## Instructions for the task
Gather all lines in the entries that include the word "objects".

=== Records provided ===

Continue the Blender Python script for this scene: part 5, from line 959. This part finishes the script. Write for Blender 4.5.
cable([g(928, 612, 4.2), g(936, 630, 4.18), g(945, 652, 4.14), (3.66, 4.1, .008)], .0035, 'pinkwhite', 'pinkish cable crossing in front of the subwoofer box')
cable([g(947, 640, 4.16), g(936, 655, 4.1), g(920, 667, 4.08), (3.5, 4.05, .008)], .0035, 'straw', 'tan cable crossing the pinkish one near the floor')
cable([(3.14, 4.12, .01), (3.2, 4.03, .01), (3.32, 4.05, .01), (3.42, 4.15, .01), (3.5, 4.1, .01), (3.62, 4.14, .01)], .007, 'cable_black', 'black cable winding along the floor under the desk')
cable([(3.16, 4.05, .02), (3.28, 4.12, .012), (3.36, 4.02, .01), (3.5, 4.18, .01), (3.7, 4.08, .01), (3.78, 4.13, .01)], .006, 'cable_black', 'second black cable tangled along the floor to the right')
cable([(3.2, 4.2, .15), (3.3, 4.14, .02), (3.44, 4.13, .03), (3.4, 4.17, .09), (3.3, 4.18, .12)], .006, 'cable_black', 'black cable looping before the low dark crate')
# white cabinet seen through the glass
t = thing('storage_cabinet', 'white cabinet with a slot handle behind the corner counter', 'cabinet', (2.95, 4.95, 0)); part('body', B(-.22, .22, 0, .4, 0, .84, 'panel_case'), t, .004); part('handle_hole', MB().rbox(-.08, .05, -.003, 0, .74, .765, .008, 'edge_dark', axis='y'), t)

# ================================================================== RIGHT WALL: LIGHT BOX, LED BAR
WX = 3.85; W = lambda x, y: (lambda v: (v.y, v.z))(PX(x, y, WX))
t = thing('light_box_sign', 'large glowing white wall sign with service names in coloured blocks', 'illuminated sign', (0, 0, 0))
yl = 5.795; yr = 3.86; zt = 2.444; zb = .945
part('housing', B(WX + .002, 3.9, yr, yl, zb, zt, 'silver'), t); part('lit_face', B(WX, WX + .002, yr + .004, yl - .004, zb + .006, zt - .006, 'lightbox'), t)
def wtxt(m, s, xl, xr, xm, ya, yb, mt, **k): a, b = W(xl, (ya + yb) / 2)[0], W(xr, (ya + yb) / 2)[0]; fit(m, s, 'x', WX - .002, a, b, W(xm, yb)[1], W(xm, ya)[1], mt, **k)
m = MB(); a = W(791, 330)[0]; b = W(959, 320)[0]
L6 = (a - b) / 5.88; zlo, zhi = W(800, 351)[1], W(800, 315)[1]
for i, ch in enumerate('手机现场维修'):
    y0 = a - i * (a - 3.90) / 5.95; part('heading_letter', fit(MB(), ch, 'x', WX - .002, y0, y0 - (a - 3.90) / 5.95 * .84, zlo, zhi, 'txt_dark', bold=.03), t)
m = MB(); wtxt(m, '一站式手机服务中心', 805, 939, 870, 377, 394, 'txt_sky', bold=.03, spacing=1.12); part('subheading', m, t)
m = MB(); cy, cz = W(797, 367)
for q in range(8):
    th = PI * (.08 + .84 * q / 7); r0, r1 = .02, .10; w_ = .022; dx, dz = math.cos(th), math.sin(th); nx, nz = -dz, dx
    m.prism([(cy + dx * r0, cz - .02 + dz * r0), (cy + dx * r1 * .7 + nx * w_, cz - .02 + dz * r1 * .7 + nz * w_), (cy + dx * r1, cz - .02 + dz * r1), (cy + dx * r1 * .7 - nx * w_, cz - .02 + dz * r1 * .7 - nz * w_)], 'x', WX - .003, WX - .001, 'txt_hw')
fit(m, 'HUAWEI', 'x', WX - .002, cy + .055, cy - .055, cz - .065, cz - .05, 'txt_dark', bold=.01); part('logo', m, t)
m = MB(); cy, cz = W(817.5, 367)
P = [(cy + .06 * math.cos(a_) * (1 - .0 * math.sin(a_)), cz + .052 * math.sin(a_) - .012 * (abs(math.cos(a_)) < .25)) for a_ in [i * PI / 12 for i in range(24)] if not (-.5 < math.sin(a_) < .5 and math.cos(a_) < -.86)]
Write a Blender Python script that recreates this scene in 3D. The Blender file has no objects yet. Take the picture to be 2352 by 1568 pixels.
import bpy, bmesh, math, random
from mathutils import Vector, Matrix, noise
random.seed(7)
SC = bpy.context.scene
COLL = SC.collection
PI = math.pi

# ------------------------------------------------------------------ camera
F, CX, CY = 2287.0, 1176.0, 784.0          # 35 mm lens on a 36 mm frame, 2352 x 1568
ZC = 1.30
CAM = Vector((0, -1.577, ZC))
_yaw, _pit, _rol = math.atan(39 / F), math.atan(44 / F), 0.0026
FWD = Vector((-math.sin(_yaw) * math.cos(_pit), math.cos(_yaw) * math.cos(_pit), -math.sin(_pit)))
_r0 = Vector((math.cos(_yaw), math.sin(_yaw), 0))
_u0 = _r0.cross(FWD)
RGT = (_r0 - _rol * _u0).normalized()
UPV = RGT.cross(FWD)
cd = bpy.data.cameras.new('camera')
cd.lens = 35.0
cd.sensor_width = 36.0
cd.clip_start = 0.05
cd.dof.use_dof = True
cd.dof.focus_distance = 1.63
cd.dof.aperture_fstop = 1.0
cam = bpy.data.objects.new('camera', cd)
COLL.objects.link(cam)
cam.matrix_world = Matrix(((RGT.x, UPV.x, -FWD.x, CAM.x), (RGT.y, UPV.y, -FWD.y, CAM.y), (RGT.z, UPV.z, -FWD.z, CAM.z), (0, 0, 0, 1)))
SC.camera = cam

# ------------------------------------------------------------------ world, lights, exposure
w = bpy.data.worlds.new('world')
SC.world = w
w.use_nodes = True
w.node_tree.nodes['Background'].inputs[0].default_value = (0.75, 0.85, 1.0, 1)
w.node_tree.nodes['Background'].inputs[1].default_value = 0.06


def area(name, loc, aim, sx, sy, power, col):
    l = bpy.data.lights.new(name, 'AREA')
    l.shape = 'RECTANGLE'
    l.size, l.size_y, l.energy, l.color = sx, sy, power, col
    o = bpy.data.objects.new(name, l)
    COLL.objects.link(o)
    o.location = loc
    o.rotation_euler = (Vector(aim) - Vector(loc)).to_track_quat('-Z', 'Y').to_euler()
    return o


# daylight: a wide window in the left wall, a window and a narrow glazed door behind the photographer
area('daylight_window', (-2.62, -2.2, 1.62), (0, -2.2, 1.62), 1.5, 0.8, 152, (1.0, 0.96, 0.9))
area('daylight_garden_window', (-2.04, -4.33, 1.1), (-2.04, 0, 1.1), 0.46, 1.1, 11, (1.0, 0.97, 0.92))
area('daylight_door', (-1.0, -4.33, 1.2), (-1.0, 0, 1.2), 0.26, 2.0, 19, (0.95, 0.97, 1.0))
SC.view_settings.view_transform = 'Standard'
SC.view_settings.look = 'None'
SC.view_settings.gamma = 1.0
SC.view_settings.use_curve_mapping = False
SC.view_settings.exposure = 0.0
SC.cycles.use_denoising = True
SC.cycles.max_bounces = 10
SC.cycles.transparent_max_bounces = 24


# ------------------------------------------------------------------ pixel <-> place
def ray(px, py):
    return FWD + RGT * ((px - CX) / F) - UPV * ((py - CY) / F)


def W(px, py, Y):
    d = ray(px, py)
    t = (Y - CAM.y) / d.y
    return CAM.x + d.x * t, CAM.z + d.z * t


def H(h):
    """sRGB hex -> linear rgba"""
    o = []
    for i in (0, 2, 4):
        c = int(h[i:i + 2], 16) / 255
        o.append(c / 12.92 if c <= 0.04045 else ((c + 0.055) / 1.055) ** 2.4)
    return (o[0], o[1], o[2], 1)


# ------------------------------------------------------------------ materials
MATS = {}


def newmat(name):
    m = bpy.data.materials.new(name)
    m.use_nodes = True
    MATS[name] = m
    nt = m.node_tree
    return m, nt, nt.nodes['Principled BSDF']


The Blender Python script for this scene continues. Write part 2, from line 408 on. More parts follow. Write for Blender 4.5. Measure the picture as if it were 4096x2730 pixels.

===

## Response to the task
Write a Blender Python script that recreates this scene in 3D. The Blender file has no objects yet. Take the picture to be 2352 by 1568 pixels.
cam = bpy.data.objects.new('camera', cd)
COLL.objects.link(cam)
    o = bpy.data.objects.new(name, l)
    COLL.objects.link(o)